[start]
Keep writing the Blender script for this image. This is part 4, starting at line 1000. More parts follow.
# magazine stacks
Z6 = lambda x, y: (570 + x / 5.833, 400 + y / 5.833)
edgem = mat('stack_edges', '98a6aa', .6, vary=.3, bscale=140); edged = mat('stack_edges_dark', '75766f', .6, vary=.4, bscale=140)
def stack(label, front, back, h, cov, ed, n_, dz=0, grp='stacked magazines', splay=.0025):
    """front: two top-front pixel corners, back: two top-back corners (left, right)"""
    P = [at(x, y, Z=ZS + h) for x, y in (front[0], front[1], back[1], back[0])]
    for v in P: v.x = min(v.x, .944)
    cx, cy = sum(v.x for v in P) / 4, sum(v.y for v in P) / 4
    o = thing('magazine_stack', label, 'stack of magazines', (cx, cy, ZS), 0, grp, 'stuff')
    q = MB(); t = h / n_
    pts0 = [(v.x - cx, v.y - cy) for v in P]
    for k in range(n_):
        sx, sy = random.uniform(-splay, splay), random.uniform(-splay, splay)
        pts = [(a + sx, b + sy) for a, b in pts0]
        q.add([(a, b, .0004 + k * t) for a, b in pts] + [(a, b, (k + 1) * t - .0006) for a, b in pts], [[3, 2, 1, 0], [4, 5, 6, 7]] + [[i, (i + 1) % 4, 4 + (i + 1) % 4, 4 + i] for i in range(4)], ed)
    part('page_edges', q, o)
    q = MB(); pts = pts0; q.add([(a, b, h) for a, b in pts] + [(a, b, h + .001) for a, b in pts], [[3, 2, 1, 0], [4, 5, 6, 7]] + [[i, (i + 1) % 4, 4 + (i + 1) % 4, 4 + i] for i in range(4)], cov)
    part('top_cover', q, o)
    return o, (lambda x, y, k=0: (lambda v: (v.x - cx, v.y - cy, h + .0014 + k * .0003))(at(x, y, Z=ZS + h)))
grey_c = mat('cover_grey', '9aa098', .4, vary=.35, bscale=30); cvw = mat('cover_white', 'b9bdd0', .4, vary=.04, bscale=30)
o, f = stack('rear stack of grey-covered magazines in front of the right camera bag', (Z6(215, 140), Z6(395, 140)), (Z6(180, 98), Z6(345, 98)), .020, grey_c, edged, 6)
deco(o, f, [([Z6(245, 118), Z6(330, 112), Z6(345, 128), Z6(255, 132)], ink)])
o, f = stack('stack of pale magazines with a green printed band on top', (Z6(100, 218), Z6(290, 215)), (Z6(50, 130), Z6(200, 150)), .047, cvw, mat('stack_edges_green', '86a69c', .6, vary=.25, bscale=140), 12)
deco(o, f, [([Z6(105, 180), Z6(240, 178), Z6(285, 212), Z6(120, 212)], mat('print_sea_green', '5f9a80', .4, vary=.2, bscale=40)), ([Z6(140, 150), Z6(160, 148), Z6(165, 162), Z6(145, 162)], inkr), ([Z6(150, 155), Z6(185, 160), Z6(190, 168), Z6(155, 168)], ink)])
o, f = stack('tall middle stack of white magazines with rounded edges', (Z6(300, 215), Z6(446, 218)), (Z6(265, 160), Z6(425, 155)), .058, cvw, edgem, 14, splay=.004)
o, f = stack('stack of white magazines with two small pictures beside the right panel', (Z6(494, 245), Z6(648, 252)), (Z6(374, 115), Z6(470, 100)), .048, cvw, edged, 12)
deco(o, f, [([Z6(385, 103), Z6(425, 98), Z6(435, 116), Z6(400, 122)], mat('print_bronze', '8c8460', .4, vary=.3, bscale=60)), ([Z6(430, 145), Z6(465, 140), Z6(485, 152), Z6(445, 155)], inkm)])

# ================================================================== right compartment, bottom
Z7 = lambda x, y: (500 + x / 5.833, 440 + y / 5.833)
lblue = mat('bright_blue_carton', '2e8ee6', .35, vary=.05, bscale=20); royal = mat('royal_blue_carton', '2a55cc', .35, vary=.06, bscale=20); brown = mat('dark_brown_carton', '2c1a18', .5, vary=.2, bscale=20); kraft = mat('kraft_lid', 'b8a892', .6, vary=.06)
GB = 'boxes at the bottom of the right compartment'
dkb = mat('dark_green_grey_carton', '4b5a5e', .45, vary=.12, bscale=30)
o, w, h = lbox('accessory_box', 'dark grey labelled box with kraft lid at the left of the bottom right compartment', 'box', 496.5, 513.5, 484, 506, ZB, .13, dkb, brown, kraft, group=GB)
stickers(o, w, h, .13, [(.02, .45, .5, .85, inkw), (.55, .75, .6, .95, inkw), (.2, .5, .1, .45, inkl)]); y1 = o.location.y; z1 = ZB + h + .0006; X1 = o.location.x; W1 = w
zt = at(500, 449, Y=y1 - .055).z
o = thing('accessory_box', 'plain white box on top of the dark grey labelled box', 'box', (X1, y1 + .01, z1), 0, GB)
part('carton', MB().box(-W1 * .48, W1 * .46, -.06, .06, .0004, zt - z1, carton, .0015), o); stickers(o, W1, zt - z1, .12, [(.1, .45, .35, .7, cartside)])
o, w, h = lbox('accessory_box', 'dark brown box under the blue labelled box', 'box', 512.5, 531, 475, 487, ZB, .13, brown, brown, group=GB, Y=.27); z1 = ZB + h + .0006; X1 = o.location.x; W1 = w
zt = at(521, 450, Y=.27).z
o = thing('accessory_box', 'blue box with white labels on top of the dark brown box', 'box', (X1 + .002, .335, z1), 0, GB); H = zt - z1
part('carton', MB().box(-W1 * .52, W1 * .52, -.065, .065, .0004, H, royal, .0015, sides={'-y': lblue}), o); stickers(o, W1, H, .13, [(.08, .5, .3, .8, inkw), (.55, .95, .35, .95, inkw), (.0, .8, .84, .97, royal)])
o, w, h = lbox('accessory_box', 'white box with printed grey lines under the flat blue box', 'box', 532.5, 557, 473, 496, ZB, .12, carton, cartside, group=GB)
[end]
* [Problem to work on]
Please reproduce the entire listing, exactly as shown.

* [Solution below]
Keep writing the Blender script for this image. This is part 4, starting at line 1000. More parts follow.
# magazine stacks
Z6 = lambda x, y: (570 + x / 5.833, 400 + y / 5.833)
edgem = mat('stack_edges', '98a6aa', .6, vary=.3, bscale=140); edged = mat('stack_edges_dark', '75766f', .6, vary=.4, bscale=140)
def stack(label, front, back, h, cov, ed, n_, dz=0, grp='stacked magazines', splay=.0025):
    """front: two top-front pixel corners, back: two top-back corners (left, right)"""
    P = [at(x, y, Z=ZS + h) for x, y in (front[0], front[1], back[1], back[0])]
    for v in P: v.x = min(v.x, .944)
    cx, cy = sum(v.x for v in P) / 4, sum(v.y for v in P) / 4
    o = thing('magazine_stack', label, 'stack of magazines', (cx, cy, ZS), 0, grp, 'stuff')
    q = MB(); t = h / n_
    pts0 = [(v.x - cx, v.y - cy) for v in P]
    for k in range(n_):
        sx, sy = random.uniform(-splay, splay), random.uniform(-splay, splay)
        pts = [(a + sx, b + sy) for a, b in pts0]
        q.add([(a, b, .0004 + k * t) for a, b in pts] + [(a, b, (k + 1) * t - .0006) for a, b in pts], [[3, 2, 1, 0], [4, 5, 6, 7]] + [[i, (i + 1) % 4, 4 + (i + 1) % 4, 4 + i] for i in range(4)], ed)
    part('page_edges', q, o)
    q = MB(); pts = pts0; q.add([(a, b, h) for a, b in pts] + [(a, b, h + .001) for a, b in pts], [[3, 2, 1, 0], [4, 5, 6, 7]] + [[i, (i + 1) % 4, 4 + (i + 1) % 4, 4 + i] for i in range(4)], cov)
    part('top_cover', q, o)
    return o, (lambda x, y, k=0: (lambda v: (v.x - cx, v.y - cy, h + .0014 + k * .0003))(at(x, y, Z=ZS + h)))
grey_c = mat('cover_grey', '9aa098', .4, vary=.35, bscale=30); cvw = mat('cover_white', 'b9bdd0', .4, vary=.04, bscale=30)
o, f = stack('rear stack of grey-covered magazines in front of the right camera bag', (Z6(215, 140), Z6(395, 140)), (Z6(180, 98), Z6(345, 98)), .020, grey_c, edged, 6)
deco(o, f, [([Z6(245, 118), Z6(330, 112), Z6(345, 128), Z6(255, 132)], ink)])
o, f = stack('stack of pale magazines with a green printed band on top', (Z6(100, 218), Z6(290, 215)), (Z6(50, 130), Z6(200, 150)), .047, cvw, mat('stack_edges_green', '86a69c', .6, vary=.25, bscale=140), 12)
deco(o, f, [([Z6(105, 180), Z6(240, 178), Z6(285, 212), Z6(120, 212)], mat('print_sea_green', '5f9a80', .4, vary=.2, bscale=40)), ([Z6(140, 150), Z6(160, 148), Z6(165, 162), Z6(145, 162)], inkr), ([Z6(150, 155), Z6(185, 160), Z6(190, 168), Z6(155, 168)], ink)])
o, f = stack('tall middle stack of white magazines with rounded edges', (Z6(300, 215), Z6(446, 218)), (Z6(265, 160), Z6(425, 155)), .058, cvw, edgem, 14, splay=.004)
o, f = stack('stack of white magazines with two small pictures beside the right panel', (Z6(494, 245), Z6(648, 252)), (Z6(374, 115), Z6(470, 100)), .048, cvw, edged, 12)
deco(o, f, [([Z6(385, 103), Z6(425, 98), Z6(435, 116), Z6(400, 122)], mat('print_bronze', '8c8460', .4, vary=.3, bscale=60)), ([Z6(430, 145), Z6(465, 140), Z6(485, 152), Z6(445, 155)], inkm)])

# ================================================================== right compartment, bottom
Z7 = lambda x, y: (500 + x / 5.833, 440 + y / 5.833)
lblue = mat('bright_blue_carton', '2e8ee6', .35, vary=.05, bscale=20); royal = mat('royal_blue_carton', '2a55cc', .35, vary=.06, bscale=20); brown = mat('dark_brown_carton', '2c1a18', .5, vary=.2, bscale=20); kraft = mat('kraft_lid', 'b8a892', .6, vary=.06)
GB = 'boxes at the bottom of the right compartment'
dkb = mat('dark_green_grey_carton', '4b5a5e', .45, vary=.12, bscale=30)
o, w, h = lbox('accessory_box', 'dark grey labelled box with kraft lid at the left of the bottom right compartment', 'box', 496.5, 513.5, 484, 506, ZB, .13, dkb, brown, kraft, group=GB)
stickers(o, w, h, .13, [(.02, .45, .5, .85, inkw), (.55, .75, .6, .95, inkw), (.2, .5, .1, .45, inkl)]); y1 = o.location.y; z1 = ZB + h + .0006; X1 = o.location.x; W1 = w
zt = at(500, 449, Y=y1 - .055).z
o = thing('accessory_box', 'plain white box on top of the dark grey labelled box', 'box', (X1, y1 + .01, z1), 0, GB)
part('carton', MB().box(-W1 * .48, W1 * .46, -.06, .06, .0004, zt - z1, carton, .0015), o); stickers(o, W1, zt - z1, .12, [(.1, .45, .35, .7, cartside)])
o, w, h = lbox('accessory_box', 'dark brown box under the blue labelled box', 'box', 512.5, 531, 475, 487, ZB, .13, brown, brown, group=GB, Y=.27); z1 = ZB + h + .0006; X1 = o.location.x; W1 = w
zt = at(521, 450, Y=.27).z
o = thing('accessory_box', 'blue box with white labels on top of the dark brown box', 'box', (X1 + .002, .335, z1), 0, GB); H = zt - z1
part('carton', MB().box(-W1 * .52, W1 * .52, -.065, .065, .0004, H, royal, .0015, sides={'-y': lblue}), o); stickers(o, W1, H, .13, [(.08, .5, .3, .8, inkw), (.55, .95, .35, .95, inkw), (.0, .8, .84, .97, royal)])
o, w, h = lbox('accessory_box', 'white box with printed grey lines under the flat blue box', 'box', 532.5, 557, 473, 496, ZB, .12, carton, cartside, group=GB)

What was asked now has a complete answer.